Alcoa sees opportunity in Vietnam

Vancouver – Alcoa (AA-N) is moving quickly to take advantage of a new possibility in Vietnam.

The government of Vietnam recently granted permission for Vietnam’s leading mineral development company, the Vietnam National Coal-Mineral Industries Group of Vinacomin, to establish joint ventures. Foreign partners are allowed to hold up to 40% of a jointly-held company.

Aware of Vietnam’s bauxite deposits, Alcoa realize the possibilities in the new joint venture possibility and quickly signed a cooperation agreement with Vinacomin for cooperation in development of the aluminium industry in Vietnam.

Under the agreement, Alcoa World Aluminium and Chemicals (AWAC), which is a joint venture between Alcoa and Alumina with Alcoa holding 60%, will conduct due diligence on the development-ready Nhan Co alumina refinery. If all goes well, AWAC would take on a 40% interest in the 600,000 tonne-per-year refinery to be built in Dak Nong province, in the Central Highlands. The final distribution of ownership would be Vinacomin 51%, AWAC 40%, and other investors 9%.

The Nhan Co alumina refinery will source bauxite from the Dao Nghia mine. Development plans call for a two-stage approach. In stage one, the mine will produce 1.7 million tonnes of bauxite annually to feed a refinery producing 300,000 tonnes of alumina per year. In stage two, annual mine production ramps up to 3.4 to 5.7 million tonnes of bauxite; alumina production increases to 600,000 to 1 million tonnes per year.

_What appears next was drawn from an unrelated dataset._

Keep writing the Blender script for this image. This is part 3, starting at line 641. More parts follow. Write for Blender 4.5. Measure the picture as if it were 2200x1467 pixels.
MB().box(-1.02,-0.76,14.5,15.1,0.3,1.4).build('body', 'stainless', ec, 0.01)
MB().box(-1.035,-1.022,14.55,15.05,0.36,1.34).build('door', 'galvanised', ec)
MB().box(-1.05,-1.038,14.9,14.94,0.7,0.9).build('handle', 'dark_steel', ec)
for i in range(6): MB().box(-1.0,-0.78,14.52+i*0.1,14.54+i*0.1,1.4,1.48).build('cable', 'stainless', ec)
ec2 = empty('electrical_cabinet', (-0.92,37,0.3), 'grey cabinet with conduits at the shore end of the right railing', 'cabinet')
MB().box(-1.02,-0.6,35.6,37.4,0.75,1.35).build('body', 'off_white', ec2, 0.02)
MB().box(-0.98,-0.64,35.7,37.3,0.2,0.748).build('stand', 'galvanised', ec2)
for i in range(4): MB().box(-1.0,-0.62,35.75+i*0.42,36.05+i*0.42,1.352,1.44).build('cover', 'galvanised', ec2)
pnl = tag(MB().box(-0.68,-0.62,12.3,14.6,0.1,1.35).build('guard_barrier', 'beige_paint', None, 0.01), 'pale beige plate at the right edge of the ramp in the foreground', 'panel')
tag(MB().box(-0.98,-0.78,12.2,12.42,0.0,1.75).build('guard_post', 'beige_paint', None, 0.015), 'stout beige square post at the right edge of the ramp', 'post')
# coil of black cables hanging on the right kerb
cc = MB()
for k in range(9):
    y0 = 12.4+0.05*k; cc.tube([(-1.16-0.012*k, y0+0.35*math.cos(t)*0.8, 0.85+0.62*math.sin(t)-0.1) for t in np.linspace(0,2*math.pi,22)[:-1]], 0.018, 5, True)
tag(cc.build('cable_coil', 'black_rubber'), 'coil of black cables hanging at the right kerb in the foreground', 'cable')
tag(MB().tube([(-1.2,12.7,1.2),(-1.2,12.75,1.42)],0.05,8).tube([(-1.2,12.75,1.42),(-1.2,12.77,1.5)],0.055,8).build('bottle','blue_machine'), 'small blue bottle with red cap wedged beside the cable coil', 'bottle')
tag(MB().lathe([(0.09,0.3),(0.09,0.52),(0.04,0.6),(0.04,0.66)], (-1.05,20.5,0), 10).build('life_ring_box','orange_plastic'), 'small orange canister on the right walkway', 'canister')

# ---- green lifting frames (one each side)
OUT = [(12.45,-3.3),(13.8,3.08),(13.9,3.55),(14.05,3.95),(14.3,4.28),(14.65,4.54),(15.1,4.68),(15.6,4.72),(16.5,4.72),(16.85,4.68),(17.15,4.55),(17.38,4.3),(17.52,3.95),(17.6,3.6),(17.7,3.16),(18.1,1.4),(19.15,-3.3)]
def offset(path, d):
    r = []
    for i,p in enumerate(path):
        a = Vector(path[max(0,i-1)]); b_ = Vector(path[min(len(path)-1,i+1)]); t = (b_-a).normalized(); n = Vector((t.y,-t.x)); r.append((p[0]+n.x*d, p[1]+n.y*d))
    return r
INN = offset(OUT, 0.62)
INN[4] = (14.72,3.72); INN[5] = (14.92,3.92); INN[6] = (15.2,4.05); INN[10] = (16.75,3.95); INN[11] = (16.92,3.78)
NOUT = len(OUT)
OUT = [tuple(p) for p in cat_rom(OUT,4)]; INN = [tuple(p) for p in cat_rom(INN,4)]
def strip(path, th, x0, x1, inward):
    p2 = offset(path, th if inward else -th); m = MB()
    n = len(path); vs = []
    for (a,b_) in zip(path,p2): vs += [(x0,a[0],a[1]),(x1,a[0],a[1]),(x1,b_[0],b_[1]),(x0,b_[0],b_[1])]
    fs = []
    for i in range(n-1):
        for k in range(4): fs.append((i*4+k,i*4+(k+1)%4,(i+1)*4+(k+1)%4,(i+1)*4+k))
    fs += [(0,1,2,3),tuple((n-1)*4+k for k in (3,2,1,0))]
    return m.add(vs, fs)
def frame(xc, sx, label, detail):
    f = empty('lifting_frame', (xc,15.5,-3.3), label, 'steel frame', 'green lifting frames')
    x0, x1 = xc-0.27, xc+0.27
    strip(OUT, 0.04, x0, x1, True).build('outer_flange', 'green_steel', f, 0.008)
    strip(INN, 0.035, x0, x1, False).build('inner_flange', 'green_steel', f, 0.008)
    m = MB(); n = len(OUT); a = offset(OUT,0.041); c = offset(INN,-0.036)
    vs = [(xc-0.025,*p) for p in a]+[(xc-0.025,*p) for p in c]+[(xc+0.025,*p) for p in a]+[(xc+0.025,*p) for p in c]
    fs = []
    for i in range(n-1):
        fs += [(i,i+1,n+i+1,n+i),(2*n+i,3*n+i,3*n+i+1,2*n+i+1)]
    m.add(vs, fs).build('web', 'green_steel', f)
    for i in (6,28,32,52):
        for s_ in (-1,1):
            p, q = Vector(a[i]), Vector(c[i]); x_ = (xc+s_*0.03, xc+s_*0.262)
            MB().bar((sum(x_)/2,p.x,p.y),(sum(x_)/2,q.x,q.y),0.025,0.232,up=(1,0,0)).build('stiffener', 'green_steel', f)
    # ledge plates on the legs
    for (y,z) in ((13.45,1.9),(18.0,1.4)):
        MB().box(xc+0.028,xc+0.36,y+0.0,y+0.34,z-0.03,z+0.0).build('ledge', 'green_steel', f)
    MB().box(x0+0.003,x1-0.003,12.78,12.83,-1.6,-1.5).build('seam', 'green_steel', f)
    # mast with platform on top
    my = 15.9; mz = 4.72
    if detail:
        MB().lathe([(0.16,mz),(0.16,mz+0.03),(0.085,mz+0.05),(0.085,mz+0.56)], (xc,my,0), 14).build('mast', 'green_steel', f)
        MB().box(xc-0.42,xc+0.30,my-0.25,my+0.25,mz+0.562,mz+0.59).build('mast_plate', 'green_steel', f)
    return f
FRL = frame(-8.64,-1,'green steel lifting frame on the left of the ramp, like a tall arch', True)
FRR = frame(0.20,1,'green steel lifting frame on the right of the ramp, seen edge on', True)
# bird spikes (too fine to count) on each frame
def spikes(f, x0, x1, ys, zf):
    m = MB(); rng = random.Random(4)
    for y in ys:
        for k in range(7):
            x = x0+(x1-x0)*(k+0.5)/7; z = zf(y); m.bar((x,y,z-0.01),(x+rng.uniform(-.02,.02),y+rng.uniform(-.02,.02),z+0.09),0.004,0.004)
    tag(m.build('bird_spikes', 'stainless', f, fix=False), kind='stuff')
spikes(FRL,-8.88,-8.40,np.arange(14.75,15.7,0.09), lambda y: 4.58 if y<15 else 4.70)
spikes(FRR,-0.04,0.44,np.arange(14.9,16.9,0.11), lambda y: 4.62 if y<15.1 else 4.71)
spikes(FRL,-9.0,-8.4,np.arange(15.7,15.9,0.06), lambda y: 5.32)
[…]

The first stage is expected to cost US$250 million; the second stage adds between US$500 and US$800 million in cost.

In addition, AWAC and Vinacomin have agreed to work together on a joint feasibility study for the Gia Nghia bauxite mine and alumina refinery project, also located in Dak Nong province. Preliminary studies suggest first stage capacity at the refinery, fed by 8.5 million tonnes of primary bauxite from the mine, would be 1 to 1.5 million tonnes of alumina per year. The stage two production numbers are whopping: the mine would produce 17 million tonnes of bauxite a year and the refinery would convert that into some 3 million tonnes of alumina annually. Each stage at Gia Nghia is expected to cost roughly US$1.2 billion.

In announcing the agreement, both Alcoa and Vinacomin paid tribute to the governments of Vietnam and the United States for their efforts to create an environment of “friendly cooperation” between the two countries. The two companies began discussions in 2006.